Corporate innovation is essential for a myriad of reasons, including changing customer needs, differentiation from competitors, need for improvement and growth. Deloitte believes that about two-thirds of the companies innovate to differentiate themselves from competitors, while half innovate to satisfy growing customer needs.
“(Innovation) is a key driver of economic development at the country level as well as corporate growth, competitiveness and eventually business success,” says Connie X. Mao, professor of finance at the Fox School.
Her recent research demonstrates how bank geographic diversification impacts corporate innovation. “I wanted to try to understand what the determinants of a corporation are and how government regulations either spur or hinder corporate innovation,” she says.
In the late 1980s and 1990s, state legislatures passed several acts allowing bank holding companies to acquire out-of-state banks. Such deregulation permitted banks to diversify business geographically. Customers now had more options to satisfy their financial needs, thus leading to increased competition among banks in the financial industry.
But how does this impact the way firms borrow money from these banks?

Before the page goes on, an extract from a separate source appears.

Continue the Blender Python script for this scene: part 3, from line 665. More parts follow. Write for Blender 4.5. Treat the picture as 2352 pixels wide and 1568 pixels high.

Mao investigates two specific channels deregulated banks employ that spurs growth in borrowing firms: availability of cash loaned for investments (supply of capital) and restrictions placed on capital supplied (debt covenants).
Banks are afraid of taking excessive risks, so they enforce debt covenants in loan contracts like restricting how much firms can invest and how much a borrowing company should rely on its debt versus wholly-owned funds to finance its operations.
“However, this is not doing firms any favors,” explains Mao. “With tighter debt covenants, firms find themselves restricted to pursue potentially profitable endeavors in the long run.”
When banks relax debt covenants and increase available capital, borrowing firms have more money, fewer restrictions and greater control over operational flexibility. Firms then can easily borrow money to try and test new product ideas without worrying about financial constraints.
Mao believes that relaxing debt covenants is beneficial not only to borrowing firms but also to lending financial institutions. She says, “When banks provide loans with more friendly debt covenants, they generally charge a higher rate of interest than they would charge on loans with stricter covenant terms, thus making (the banks) more money.”
Offering lenient terms of financing to firms comes with a risk of default. However, Mao’s study finds that banks are usually able to mitigate that risk. “When banks are geographically diversified, their risk is diversified as well. They become more tolerable to taking risks,” she
says.
Her research finds that deregulation is especially helpful for firms engaging in mergers and acquisitions since tighter debt covenants restrict a firm’s capability to invest freely. However, this puts smaller firms at risk of takeovers by public companies.
Being acquired by a bigger firm might not necessarily be a bad thing. Mao believes that interstate banking deregulations exert less influence over financial decisions of smaller, private borrowing firms, thus encouraging the growth of new ideas and enhancing product innovation.
This research is of significance to state and federal regulators who wish to understand more about how deregulation affects industries. Interstate banking deregulations were implemented as a way to enhance competition among banks and ultimately benefit consumers.
“Any regulation proposed usually takes several years to implement,” says Mao. In other words, the effects of these regulations were not evident immediately when these acts were passed by state legislatures.
“An increase in competition among banks and an increase in capital supply are good things and what state regulators intended,” says Mao. “But (the fact) that these regulations would push banks to eventually encourage corporate innovation was an unintended yet welcome consequence.”